22.8.11

A picante história de um campo de futebol loiro

Existe liberdade absoluta nos campos amarelos à entrada de uma aldeia nas proximidades da fronteira transmontana com a Espanha. O tractor andou ali naquela descida antes do almoço, primeiro andou cem metros perpendiculares à rua, para dentro do campo, e depois andou mais sessenta metros paralelos à rua e depois andou no interior desse rectângulo todo, entre duas balizas que ali estão o ano inteiro e que agora nos surgem mais à vista, depiladas de todos os cardos, as balizas, mas também o campo. Andou ali o tractor e andou ali um homem com duas redes às costas, vestiu as balizas para o jogo do fim de tarde, a seguir ao calor, entre os solteiros e os casados de Prado Gatão.
Os jogadores estavam onde estavam os copos de plástico e a rulote cinzenta e máquina da cerveja. Mais do que beber para matar a sede, estiveram a beber para o dia baixar a temperatura para mais longe dos quarenta graus.
Saberão mais as mulheres deste assunto seguinte, e também o sabem os homens dos século XXI: nenhuma depilação é definitiva. O campo de futebol loiro é um tapete de raízes secas e cardos. A terra tem a firmeza da jornada lavrada. As chuteiras vão mais ao fundo e os pés picam, avisam para o perigo das quedas desta espécie de jogo que aí vinha de faquires. Onde não havia cardos, nem rancos nem palha, havia todas as variáveis da merda das vacas e dos cordeiros, seca e nem tanto.
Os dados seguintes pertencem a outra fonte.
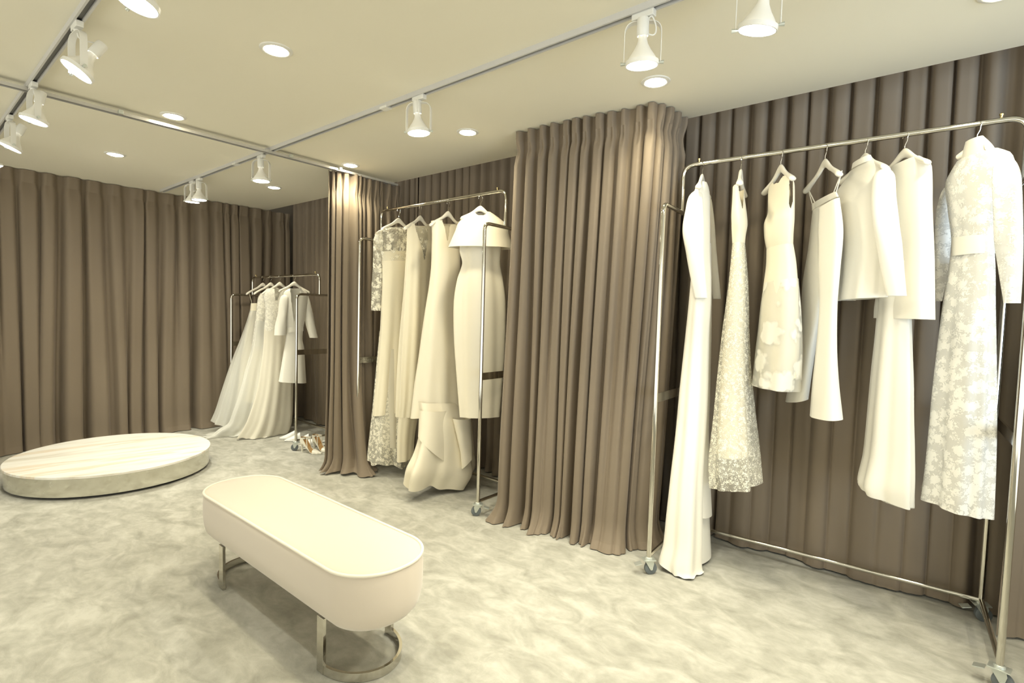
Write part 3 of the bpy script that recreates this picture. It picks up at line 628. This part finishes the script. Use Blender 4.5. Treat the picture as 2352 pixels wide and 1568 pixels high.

Existe liberdade absoluta nos campos amarelos à entrada de uma aldeia. Os jogadores pousaram os copos na praça central e estão a chegar e estacionam os carros junto à linha lateral, as motorizadas avançam pelas quatro linhas como bolas à solta, uma delas cai rasteirada pela roda da frente. O solteiro que ia a guiar e que saltou pelo guiador vai jogar com sangue nos pés e com sangue na alma. Acho mesmo que todos os solteiros vão jogar assim. Eu, que nunca casei, ao abrigo da nova lei de transferências, jogo na equipa dos casados e tenho direito a uma camisola cor de laranja em lã e de manga comprida.
O encontro mais importante do ano começa quando o dia tem trinta e dois graus e dezoito horas e quinze minutos. Quando o dia tem trinta e dois graus e dezoito horas e vinte minutos e eu tenho dois dribles seguidos, só não chego ao terceiro porque tenho a mão de um médio nas costas e o bico do pé de um defesa no tornozelo. Antes de cair, chego a ter tempo de desejar a sorte de cair em cima da merda, mas infelizmente todas aquelas cambalhotas até parar foram cardos, foram prosas.
Voltei ao jogo na segunda parte. Empatámos dois dois com tremenda ajuda do apito no primeiro golo. Tivemos, às portas de Espanha, uma arbitragem à portuguesa.
Qual o melhor momento do encontro? O cordeiro na brasa, o palaçoulo na mão, a cortar a carne em cima da broa e o vinho tinto lavrado.